The software supply chain includes your code, 3rd party dependencies, scripts, tests, environmental variables, IDEs, plugins, source code repositories, CI/CD tools, audiovisual assets, and package repositories. The attack surface for the software supply chain is vast.

The gaming industry, from the beginning, has had to contend with attacks on its supply chain to protect against piracy. They’ve had to implement signed firmware to combat mods, anti-debugging software to defer piracy and hackers, and runtime integrity checks to combat cheaters.

A newer avenue of attack that other software pipelines are only recently dealing with is the attack vector from 3rd party dependencies. Like over 90% of software developed today, gaming software uses 3rd party dependencies such as middleware. These dependencies have their own dependencies.

Possible reasons for gaming software attacks include stealing Intellectual property, installing malware on players’ devices to steal players PII, mine crypto, or deploying ransomware.

Examples of Gaming Supply Chain Attacks

  • Dependency hijacking breached the MS Halo dev site.
  • A report from Wired identified an aggressive group of supply chain hackers that target the tools that Gaming developers use to build games. This attack has similarities with the supply chain attack on Codecov.
  • SquirrelLang is an interpreted, open-source programming language used by video games and cloud services for customization and plugin development. Researchers have unearthed a vulnerability in Squirrel Sandbox that could potentially allow Remote Code Execution.
  • A recent zero-day vulnerability, Log4Shell, was found in a commonly used logging framework for Java called Log4j. The Log4Shell exploit gives attackers a simple way to execute code on any vulnerable machine.
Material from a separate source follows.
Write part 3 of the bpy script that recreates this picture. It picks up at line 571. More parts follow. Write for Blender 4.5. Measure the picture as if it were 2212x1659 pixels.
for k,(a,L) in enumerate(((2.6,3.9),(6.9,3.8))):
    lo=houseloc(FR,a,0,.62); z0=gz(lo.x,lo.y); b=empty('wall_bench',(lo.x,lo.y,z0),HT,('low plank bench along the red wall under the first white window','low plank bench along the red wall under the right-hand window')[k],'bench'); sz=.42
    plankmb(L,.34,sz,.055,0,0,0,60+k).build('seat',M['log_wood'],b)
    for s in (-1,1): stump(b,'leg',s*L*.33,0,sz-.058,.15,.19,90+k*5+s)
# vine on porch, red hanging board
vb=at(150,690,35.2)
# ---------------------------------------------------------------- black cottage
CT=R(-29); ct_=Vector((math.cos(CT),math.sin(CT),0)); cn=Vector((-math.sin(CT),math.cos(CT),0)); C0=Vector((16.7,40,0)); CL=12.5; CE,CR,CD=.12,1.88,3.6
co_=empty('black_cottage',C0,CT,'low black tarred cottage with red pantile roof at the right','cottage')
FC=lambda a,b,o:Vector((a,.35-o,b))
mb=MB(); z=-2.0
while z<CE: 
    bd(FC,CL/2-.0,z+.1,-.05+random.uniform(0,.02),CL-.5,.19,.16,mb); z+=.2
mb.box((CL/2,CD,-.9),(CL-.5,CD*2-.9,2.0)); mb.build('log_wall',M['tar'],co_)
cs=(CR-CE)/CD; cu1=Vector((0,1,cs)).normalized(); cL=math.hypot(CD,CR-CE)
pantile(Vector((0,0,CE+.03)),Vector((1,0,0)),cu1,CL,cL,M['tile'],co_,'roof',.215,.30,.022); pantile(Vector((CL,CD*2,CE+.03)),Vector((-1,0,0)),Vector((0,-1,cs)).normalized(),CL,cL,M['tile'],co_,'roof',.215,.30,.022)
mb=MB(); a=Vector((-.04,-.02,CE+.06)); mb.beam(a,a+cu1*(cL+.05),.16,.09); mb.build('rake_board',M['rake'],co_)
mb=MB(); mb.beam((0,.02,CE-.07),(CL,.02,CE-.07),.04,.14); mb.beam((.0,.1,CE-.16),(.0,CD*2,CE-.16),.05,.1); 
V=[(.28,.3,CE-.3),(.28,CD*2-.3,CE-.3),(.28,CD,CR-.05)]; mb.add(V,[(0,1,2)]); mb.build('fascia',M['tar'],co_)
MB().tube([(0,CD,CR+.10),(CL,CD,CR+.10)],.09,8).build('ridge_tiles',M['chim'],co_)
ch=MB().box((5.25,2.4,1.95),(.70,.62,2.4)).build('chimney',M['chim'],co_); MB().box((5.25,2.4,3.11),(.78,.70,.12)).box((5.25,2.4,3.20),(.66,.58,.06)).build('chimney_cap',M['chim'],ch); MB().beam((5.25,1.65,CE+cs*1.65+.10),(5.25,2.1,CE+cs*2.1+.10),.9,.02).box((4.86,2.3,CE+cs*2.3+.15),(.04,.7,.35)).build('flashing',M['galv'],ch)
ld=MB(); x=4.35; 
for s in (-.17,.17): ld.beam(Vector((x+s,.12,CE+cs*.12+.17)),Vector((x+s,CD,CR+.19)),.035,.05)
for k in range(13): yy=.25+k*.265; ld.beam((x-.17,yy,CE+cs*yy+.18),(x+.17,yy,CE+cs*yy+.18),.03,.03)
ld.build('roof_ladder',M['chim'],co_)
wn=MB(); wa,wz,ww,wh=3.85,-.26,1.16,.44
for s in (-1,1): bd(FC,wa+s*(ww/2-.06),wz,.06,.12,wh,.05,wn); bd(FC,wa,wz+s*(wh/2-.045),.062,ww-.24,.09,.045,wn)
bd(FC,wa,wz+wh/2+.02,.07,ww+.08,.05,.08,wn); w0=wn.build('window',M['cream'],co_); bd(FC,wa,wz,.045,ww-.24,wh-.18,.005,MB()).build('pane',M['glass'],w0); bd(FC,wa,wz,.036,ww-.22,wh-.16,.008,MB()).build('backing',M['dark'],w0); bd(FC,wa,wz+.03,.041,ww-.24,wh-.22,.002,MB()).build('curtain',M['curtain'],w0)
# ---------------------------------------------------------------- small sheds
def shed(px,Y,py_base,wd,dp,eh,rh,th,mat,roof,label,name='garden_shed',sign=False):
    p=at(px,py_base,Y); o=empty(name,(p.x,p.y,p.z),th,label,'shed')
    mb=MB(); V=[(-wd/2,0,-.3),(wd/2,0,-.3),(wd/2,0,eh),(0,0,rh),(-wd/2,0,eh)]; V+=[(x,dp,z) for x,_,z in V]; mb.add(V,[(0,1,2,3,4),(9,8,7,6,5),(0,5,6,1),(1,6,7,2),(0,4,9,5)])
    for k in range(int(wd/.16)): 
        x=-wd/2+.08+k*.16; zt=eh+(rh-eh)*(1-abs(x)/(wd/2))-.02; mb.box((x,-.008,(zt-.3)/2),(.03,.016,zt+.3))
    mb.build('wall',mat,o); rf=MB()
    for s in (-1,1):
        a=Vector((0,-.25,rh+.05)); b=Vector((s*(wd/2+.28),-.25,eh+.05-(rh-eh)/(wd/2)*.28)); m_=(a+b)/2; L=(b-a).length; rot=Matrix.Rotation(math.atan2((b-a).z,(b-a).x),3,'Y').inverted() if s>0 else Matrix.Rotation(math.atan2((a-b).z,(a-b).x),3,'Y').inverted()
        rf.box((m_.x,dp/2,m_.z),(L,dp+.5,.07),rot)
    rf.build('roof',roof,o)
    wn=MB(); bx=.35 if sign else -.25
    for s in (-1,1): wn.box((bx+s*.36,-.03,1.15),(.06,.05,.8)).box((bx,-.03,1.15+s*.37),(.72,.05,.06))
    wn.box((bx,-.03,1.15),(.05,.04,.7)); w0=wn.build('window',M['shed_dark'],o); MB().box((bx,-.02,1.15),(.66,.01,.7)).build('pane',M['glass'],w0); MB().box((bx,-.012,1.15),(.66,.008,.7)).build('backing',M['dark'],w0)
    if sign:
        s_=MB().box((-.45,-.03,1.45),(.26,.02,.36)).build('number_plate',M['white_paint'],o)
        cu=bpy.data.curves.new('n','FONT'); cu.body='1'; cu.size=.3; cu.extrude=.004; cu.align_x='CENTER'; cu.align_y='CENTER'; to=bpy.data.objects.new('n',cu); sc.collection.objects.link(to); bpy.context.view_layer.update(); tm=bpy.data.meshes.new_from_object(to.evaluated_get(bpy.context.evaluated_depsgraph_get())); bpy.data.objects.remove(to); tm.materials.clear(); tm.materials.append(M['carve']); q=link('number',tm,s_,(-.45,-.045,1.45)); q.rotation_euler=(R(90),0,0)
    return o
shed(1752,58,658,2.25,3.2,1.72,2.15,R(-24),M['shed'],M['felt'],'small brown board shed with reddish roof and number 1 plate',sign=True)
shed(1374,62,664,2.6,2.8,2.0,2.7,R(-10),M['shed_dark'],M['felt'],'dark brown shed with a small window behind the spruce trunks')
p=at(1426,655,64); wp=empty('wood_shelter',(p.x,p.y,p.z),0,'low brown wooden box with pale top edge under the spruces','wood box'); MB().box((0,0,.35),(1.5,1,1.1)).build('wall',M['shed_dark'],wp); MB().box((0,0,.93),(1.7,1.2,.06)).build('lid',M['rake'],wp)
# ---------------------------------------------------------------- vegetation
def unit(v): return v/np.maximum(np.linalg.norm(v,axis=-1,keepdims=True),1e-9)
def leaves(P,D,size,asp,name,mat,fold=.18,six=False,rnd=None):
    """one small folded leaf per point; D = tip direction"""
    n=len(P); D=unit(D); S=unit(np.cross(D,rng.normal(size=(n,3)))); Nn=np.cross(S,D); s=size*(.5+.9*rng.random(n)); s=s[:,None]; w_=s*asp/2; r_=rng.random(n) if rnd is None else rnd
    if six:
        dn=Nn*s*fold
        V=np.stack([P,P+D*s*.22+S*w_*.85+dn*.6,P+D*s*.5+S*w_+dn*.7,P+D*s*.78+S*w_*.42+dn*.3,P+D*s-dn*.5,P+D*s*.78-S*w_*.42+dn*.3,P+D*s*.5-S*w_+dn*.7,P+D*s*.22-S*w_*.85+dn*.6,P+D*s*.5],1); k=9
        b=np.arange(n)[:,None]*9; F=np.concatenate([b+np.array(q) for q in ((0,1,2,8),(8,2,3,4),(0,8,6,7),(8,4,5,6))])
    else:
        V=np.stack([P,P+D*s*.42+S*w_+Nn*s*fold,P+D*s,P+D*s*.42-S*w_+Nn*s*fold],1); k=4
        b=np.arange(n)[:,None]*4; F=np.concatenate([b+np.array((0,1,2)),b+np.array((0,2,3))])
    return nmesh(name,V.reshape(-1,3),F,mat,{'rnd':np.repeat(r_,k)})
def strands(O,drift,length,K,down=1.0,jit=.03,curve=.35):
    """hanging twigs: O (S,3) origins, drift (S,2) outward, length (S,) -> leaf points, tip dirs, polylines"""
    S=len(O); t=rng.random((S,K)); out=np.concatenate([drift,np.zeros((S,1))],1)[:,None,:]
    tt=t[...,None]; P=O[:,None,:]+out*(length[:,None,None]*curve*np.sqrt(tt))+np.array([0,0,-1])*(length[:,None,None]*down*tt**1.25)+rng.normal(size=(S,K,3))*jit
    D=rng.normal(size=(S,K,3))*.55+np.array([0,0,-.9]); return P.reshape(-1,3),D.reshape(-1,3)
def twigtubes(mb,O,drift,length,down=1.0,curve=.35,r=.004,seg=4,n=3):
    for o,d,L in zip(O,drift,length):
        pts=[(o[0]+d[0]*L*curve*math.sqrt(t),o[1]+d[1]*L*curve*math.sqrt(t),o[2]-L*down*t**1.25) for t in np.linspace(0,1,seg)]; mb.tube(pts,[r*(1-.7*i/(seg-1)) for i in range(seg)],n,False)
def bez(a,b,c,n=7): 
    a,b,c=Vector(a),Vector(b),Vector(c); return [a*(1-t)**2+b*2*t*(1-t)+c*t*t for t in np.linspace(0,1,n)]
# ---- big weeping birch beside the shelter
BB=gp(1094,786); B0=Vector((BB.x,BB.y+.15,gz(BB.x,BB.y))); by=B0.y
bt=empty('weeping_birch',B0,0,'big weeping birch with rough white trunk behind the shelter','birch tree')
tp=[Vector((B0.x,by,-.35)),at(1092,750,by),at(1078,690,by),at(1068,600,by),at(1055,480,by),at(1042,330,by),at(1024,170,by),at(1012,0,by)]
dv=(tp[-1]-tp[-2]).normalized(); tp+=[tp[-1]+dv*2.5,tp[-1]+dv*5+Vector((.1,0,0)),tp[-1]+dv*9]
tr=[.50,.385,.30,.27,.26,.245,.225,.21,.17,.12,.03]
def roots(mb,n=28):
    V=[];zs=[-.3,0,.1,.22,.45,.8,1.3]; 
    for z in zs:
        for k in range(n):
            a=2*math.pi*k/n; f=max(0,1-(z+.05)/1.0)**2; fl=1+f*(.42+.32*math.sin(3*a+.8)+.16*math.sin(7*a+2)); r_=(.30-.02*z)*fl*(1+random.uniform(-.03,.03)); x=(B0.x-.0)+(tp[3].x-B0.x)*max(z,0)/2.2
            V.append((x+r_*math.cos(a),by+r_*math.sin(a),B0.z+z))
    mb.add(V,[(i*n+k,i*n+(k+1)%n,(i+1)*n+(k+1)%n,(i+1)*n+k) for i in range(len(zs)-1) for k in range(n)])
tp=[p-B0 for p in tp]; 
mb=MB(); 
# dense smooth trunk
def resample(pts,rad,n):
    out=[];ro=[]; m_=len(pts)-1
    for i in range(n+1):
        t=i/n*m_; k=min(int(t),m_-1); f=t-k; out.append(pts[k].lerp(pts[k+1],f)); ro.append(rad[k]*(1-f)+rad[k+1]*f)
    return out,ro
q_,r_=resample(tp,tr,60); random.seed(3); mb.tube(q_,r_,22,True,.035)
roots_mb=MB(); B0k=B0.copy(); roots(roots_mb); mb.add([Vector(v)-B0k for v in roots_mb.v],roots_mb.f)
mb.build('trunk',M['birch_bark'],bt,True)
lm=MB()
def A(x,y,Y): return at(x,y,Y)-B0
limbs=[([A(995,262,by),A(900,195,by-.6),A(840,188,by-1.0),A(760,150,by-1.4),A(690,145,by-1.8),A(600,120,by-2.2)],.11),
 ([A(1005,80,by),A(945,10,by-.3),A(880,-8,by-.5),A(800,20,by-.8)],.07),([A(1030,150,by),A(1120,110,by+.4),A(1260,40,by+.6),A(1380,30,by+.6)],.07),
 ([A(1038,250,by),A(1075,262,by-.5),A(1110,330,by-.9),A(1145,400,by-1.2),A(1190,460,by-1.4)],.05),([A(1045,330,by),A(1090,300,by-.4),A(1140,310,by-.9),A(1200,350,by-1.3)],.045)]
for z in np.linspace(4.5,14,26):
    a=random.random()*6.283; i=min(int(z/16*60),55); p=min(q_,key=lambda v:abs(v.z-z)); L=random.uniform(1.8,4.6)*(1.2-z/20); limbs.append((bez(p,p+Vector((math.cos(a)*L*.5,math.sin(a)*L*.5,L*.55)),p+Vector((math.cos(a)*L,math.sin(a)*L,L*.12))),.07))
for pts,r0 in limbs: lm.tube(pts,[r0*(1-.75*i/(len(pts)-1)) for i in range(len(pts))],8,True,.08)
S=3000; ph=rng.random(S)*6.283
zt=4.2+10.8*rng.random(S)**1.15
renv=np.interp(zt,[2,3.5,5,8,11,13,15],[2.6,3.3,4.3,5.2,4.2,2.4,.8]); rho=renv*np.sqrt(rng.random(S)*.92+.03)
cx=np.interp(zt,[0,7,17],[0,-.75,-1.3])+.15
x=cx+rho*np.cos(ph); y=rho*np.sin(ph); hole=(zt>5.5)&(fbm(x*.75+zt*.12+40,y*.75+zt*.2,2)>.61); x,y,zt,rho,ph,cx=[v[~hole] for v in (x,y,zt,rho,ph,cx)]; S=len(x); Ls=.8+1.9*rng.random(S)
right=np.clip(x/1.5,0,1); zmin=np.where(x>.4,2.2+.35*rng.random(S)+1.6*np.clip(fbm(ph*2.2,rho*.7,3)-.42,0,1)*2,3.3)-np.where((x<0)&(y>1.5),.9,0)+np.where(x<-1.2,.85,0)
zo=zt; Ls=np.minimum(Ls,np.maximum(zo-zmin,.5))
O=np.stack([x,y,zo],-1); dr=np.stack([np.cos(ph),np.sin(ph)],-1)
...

Minecraft servers were one of the first affected by this vulnerability.

Trusting 3rd Party Dependencies

Gaming software developers need an easy way to check where their 3rd party dependencies come from, are they untampered, and whether they should trust it?

Cloudsmith can help Game developers visualize, control, and secure their software artifacts by:

  • Using tools with security features and processes by default, such as 2FA, Single Sign-On, and ISO 27001 certification.
  • Hosting all your gaming artifacts and assets
  • Signing all artifacts and managing that process. Checking the signatures and checksums of artifacts is an effective defense against supply chain attacks.
  • Extracting, enriching, and surfacing your artifact’s metadata. This metadata contains essential information about packages, including checksums, dependencies, who built that artifact, and what platform it should be deployed.
  • The 3rd party dependencies can be cached, scanned, and verified. You can pull in new dependencies during the development stage and vet them before promoting them to production.

Our platform can help expose, manage, and control all the software, dependencies, and assets used to make up video games, allowing you to easily secure your software supply chain.

A Game Development Package Management Solution

Game development has a tricky pipeline. Gaming developers need package management tools to work with their formats like Unity, Maven, Kotlin, Conan, Docker, or Helm, handle large files and manage licenses.

On top of that, they need tools that are easy to automate against to help them secure their supply chain, that scale as they grow and can work with a distributed team.

From the internal distribution of alphas, betas, and release candidates between teams to distributing games, patches, and updates globally, Cloudsmith is built with your games in mind.